* Start Source data *

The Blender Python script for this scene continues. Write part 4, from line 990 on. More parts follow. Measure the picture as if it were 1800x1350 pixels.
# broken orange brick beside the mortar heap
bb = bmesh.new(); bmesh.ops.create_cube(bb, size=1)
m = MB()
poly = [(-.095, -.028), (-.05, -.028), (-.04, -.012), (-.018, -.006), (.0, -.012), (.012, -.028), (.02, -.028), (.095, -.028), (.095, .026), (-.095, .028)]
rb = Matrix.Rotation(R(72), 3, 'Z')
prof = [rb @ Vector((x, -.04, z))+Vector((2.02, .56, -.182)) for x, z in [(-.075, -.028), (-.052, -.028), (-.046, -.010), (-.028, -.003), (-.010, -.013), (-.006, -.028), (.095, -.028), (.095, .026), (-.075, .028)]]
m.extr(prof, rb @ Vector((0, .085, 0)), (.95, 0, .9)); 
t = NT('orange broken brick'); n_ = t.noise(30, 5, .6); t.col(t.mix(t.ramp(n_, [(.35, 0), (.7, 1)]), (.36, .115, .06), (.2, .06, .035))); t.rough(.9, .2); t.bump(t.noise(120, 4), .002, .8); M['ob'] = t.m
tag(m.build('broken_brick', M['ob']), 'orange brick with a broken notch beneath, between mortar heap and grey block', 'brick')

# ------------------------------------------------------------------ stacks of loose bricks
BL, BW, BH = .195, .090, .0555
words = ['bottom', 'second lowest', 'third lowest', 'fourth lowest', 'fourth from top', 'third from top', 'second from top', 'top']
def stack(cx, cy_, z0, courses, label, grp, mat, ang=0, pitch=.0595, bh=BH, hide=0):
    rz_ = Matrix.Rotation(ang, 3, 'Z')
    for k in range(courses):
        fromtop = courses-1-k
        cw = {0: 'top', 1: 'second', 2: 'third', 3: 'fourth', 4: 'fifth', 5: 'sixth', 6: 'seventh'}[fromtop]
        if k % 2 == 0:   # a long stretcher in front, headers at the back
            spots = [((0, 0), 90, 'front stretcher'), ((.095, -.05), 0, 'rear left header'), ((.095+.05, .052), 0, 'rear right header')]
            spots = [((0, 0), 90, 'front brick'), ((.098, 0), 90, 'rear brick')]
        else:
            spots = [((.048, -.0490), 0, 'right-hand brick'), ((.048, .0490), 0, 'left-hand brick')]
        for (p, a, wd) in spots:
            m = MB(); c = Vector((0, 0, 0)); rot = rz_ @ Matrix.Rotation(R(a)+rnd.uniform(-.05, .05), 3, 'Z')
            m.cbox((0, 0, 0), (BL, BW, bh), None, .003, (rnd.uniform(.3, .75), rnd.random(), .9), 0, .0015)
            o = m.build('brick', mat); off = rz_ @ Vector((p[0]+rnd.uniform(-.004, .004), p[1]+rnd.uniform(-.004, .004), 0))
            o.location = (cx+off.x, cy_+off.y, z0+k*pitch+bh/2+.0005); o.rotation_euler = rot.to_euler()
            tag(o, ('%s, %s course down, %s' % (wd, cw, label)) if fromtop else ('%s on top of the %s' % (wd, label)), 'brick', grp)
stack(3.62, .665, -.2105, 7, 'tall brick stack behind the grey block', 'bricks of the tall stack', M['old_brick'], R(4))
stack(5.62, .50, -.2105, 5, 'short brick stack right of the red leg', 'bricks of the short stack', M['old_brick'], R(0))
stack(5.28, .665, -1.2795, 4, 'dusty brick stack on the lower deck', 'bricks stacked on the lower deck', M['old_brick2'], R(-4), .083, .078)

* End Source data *

◆ **Task prompt**:
Quote the whole listing above, leaving nothing out.

◆ **Expected output**:
The Blender Python script for this scene continues. Write part 4, from line 990 on. More parts follow. Measure the picture as if it were 1800x1350 pixels.
# broken orange brick beside the mortar heap
bb = bmesh.new(); bmesh.ops.create_cube(bb, size=1)
m = MB()
poly = [(-.095, -.028), (-.05, -.028), (-.04, -.012), (-.018, -.006), (.0, -.012), (.012, -.028), (.02, -.028), (.095, -.028), (.095, .026), (-.095, .028)]
rb = Matrix.Rotation(R(72), 3, 'Z')
prof = [rb @ Vector((x, -.04, z))+Vector((2.02, .56, -.182)) for x, z in [(-.075, -.028), (-.052, -.028), (-.046, -.010), (-.028, -.003), (-.010, -.013), (-.006, -.028), (.095, -.028), (.095, .026), (-.075, .028)]]
m.extr(prof, rb @ Vector((0, .085, 0)), (.95, 0, .9)); 
t = NT('orange broken brick'); n_ = t.noise(30, 5, .6); t.col(t.mix(t.ramp(n_, [(.35, 0), (.7, 1)]), (.36, .115, .06), (.2, .06, .035))); t.rough(.9, .2); t.bump(t.noise(120, 4), .002, .8); M['ob'] = t.m
tag(m.build('broken_brick', M['ob']), 'orange brick with a broken notch beneath, between mortar heap and grey block', 'brick')

# ------------------------------------------------------------------ stacks of loose bricks
BL, BW, BH = .195, .090, .0555
words = ['bottom', 'second lowest', 'third lowest', 'fourth lowest', 'fourth from top', 'third from top', 'second from top', 'top']
def stack(cx, cy_, z0, courses, label, grp, mat, ang=0, pitch=.0595, bh=BH, hide=0):
    rz_ = Matrix.Rotation(ang, 3, 'Z')
    for k in range(courses):
        fromtop = courses-1-k
        cw = {0: 'top', 1: 'second', 2: 'third', 3: 'fourth', 4: 'fifth', 5: 'sixth', 6: 'seventh'}[fromtop]
        if k % 2 == 0:   # a long stretcher in front, headers at the back
            spots = [((0, 0), 90, 'front stretcher'), ((.095, -.05), 0, 'rear left header'), ((.095+.05, .052), 0, 'rear right header')]
            spots = [((0, 0), 90, 'front brick'), ((.098, 0), 90, 'rear brick')]
        else:
            spots = [((.048, -.0490), 0, 'right-hand brick'), ((.048, .0490), 0, 'left-hand brick')]
        for (p, a, wd) in spots:
            m = MB(); c = Vector((0, 0, 0)); rot = rz_ @ Matrix.Rotation(R(a)+rnd.uniform(-.05, .05), 3, 'Z')
            m.cbox((0, 0, 0), (BL, BW, bh), None, .003, (rnd.uniform(.3, .75), rnd.random(), .9), 0, .0015)
            o = m.build('brick', mat); off = rz_ @ Vector((p[0]+rnd.uniform(-.004, .004), p[1]+rnd.uniform(-.004, .004), 0))
            o.location = (cx+off.x, cy_+off.y, z0+k*pitch+bh/2+.0005); o.rotation_euler = rot.to_euler()
            tag(o, ('%s, %s course down, %s' % (wd, cw, label)) if fromtop else ('%s on top of the %s' % (wd, label)), 'brick', grp)
stack(3.62, .665, -.2105, 7, 'tall brick stack behind the grey block', 'bricks of the tall stack', M['old_brick'], R(4))
stack(5.62, .50, -.2105, 5, 'short brick stack right of the red leg', 'bricks of the short stack', M['old_brick'], R(0))
stack(5.28, .665, -1.2795, 4, 'dusty brick stack on the lower deck', 'bricks stacked on the lower deck', M['old_brick2'], R(-4), .083, .078)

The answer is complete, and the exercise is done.